Scotia Nova: Edited by Alistair Findlay and Tessa Ransford
Posted in Poetry, Scottish Literature at 12:00 on 28 September 2015
Poems for the early days of a better nation.

I was searching the poetry shelves of one of the threatened libraries when this collection’s title intrigued me – mainly due to its inversion of Nova Scotia the anthology to which I contributed my story Dusk. I used to read poetry back when I was a lad, but it’s not my usual habitat. Nevertheless I borrowed it.
The book contains poems solicited from January-March 2014 regarding the possibility of a better Scotland, across every aspect of life. Timed, as this call was, for before the Independence Referendum, many of the poems reflect the choice Scotland faced. Others do not. Here are poems in English, Scots, Gaelic – even in Arabic. (For the Gaelic and Arabic ones an English version is also provided.) Aonghas MacNeacail’s Saorsa/Freedom/Freedome appears in Gaelic, English and Scots.
The ordering of the poems is strange, being mostly alphabetically according to the poet’s surname. The exceptions are few, even for those with two poems in the collection their second ones follow a similar order to their first. It is remarkable how many of the poets have had books published by Luath (but it was to these that invitations to contribute went in the first instance). On that evidence Scottish poetry seems to be in rude health.

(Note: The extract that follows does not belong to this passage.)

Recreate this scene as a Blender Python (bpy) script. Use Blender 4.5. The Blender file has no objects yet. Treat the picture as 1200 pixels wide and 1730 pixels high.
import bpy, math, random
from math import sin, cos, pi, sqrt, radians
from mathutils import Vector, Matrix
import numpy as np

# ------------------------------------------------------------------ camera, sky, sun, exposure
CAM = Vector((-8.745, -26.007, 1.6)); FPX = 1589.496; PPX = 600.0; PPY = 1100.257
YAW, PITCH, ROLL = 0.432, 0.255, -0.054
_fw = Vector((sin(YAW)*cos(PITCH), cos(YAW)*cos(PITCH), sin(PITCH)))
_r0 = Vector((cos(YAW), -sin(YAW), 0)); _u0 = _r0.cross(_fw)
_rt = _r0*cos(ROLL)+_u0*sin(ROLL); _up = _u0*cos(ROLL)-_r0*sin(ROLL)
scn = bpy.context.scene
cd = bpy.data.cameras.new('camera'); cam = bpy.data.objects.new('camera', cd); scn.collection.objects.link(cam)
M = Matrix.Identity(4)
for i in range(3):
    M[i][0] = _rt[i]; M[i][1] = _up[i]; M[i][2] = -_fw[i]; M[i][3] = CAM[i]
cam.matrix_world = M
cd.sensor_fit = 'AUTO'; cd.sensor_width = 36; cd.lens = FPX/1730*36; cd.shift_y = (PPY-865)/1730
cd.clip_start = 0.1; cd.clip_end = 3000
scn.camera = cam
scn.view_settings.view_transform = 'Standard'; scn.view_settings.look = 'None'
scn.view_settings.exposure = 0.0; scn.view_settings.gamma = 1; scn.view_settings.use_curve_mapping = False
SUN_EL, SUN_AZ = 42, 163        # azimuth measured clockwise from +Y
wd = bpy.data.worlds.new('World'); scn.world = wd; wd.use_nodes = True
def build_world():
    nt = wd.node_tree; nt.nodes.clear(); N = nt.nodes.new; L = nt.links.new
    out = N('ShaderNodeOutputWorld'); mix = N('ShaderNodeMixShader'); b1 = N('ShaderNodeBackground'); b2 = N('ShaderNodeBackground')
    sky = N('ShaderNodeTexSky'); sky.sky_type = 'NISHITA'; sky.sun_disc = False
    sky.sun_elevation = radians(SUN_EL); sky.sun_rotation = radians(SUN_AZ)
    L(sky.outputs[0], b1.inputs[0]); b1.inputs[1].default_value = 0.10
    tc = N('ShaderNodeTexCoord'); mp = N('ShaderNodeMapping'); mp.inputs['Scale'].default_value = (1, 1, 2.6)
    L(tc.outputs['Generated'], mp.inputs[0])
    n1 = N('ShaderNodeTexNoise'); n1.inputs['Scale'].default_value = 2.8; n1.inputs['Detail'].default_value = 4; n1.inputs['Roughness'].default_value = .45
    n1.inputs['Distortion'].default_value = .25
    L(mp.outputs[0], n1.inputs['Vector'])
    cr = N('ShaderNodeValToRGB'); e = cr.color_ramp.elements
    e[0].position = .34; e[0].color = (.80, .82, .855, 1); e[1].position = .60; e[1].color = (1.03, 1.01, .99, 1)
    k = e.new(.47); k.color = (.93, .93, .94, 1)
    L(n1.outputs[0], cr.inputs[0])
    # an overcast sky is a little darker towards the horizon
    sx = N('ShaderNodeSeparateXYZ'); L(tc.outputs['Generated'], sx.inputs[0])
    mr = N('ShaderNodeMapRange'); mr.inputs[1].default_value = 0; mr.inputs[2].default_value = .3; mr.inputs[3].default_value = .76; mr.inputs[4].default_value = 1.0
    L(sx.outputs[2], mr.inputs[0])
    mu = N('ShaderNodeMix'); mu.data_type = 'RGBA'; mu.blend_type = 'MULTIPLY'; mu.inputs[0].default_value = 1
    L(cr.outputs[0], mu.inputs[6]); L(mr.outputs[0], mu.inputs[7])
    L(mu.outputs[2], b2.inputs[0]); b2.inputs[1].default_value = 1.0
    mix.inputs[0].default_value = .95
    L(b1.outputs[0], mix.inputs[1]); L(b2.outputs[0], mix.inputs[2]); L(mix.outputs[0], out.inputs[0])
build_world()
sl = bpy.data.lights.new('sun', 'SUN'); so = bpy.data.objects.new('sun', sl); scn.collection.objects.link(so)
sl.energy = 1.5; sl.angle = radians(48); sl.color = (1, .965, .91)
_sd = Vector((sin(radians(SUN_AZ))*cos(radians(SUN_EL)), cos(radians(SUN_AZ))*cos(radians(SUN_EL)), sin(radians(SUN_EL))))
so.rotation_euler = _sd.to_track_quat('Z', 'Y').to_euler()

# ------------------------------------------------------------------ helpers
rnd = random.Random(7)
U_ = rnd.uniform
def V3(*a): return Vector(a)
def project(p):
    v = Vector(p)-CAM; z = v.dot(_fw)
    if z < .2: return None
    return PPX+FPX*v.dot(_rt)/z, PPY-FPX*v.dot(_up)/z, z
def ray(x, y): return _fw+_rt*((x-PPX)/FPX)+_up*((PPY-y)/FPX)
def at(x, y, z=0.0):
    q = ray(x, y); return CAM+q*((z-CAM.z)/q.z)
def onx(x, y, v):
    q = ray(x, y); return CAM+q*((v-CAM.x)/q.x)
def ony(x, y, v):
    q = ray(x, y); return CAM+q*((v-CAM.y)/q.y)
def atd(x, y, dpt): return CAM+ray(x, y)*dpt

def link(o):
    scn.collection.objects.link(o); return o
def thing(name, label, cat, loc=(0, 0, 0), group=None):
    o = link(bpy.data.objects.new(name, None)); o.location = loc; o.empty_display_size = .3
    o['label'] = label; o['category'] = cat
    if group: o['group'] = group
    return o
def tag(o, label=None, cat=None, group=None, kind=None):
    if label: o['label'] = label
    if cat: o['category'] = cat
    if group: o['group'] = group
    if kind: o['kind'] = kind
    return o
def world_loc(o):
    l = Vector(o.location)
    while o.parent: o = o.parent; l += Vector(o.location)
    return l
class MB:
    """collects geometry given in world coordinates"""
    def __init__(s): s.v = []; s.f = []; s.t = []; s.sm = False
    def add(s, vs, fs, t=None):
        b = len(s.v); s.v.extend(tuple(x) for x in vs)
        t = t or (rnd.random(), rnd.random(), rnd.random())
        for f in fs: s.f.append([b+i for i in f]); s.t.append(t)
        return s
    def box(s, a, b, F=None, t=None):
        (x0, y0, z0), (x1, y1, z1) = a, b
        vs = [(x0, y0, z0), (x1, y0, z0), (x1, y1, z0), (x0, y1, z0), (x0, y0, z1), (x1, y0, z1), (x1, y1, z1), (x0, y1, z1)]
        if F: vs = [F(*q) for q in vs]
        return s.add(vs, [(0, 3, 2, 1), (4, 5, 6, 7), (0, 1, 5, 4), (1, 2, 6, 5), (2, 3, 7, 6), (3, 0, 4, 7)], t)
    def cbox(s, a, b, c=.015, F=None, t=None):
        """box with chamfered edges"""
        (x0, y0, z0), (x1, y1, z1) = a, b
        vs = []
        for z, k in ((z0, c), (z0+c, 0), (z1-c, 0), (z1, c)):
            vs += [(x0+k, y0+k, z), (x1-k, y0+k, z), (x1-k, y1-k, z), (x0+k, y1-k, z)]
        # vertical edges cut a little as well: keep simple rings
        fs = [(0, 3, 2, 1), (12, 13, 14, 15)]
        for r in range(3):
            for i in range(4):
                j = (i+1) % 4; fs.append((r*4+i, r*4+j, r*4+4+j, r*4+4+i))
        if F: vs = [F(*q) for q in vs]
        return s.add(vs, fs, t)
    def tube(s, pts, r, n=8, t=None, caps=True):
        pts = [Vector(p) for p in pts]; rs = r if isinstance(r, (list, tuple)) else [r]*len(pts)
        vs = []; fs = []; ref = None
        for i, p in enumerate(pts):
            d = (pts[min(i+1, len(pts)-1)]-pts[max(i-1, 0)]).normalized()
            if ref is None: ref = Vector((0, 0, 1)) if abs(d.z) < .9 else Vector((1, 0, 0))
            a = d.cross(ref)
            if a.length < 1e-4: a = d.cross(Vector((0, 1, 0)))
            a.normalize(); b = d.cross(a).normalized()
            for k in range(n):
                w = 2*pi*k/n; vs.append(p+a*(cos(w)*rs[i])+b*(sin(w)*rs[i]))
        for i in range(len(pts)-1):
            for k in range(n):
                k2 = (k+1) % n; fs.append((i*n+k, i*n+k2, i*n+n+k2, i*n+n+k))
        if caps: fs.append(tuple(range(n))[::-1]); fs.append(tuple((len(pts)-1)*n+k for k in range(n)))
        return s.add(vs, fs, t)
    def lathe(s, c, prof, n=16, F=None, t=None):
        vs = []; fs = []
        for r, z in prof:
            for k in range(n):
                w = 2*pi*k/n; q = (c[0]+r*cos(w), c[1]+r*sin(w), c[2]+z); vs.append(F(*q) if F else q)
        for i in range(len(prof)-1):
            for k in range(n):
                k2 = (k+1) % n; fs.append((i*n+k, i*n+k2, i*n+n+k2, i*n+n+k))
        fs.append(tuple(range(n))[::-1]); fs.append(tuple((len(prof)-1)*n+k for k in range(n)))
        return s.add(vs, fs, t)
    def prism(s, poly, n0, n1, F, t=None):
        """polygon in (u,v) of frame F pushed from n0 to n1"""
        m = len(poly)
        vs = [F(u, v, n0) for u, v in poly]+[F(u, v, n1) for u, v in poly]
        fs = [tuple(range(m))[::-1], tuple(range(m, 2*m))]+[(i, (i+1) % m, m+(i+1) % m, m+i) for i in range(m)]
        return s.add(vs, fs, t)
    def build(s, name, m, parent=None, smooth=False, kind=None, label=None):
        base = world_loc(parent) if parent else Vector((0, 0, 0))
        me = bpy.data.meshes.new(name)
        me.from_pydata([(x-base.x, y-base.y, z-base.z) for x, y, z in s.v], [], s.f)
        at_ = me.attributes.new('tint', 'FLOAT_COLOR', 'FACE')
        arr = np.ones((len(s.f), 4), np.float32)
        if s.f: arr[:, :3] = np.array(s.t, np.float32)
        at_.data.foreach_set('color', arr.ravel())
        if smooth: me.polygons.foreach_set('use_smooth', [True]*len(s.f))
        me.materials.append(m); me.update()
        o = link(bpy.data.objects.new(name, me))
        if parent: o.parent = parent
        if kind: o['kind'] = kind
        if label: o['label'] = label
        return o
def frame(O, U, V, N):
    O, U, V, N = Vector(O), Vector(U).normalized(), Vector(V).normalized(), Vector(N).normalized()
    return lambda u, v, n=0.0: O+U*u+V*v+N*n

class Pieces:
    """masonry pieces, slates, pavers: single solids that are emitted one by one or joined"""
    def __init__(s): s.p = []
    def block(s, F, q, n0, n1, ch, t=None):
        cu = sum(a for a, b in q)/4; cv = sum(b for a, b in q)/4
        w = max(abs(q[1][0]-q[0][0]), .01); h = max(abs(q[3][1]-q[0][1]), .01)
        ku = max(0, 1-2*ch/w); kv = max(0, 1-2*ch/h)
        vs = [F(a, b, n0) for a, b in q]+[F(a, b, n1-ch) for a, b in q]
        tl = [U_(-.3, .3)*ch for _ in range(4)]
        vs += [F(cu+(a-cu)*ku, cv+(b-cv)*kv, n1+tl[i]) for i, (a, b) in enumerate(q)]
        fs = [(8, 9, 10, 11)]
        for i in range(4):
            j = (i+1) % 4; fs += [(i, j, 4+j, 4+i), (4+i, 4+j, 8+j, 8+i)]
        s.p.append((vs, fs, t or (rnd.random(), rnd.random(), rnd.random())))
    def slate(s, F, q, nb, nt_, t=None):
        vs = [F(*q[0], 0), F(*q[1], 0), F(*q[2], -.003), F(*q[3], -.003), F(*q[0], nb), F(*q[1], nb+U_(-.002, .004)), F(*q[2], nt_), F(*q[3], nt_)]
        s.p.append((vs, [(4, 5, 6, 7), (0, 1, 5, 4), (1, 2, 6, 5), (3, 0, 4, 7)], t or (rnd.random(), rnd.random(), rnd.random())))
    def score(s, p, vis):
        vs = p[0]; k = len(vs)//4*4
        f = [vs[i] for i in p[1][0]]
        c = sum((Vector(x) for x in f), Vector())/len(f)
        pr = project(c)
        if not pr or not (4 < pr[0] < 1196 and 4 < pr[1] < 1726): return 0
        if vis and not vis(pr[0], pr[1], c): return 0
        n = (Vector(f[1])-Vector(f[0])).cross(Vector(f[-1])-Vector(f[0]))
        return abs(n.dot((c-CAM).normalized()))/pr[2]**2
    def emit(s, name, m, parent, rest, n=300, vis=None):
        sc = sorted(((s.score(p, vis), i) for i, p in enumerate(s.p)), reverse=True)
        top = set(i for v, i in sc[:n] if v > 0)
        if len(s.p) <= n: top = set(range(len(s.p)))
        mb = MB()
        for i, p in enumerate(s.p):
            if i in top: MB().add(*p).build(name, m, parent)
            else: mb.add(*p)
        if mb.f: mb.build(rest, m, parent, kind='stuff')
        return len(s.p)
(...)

Donald Adamson’s In Thir Haunds was notable for a similarity to Is there for Honest Poverty? (aka A Man’s a Man for a’ That) – but others also alluded to Burns’s works – and I appreciated the classical sonnet form of William Hershaw’s Aye but especially its denunciation of Calvinism.
The poems in Scots beg to be spoken aloud. The sound of the leid (language) is just so earthy and vigorous.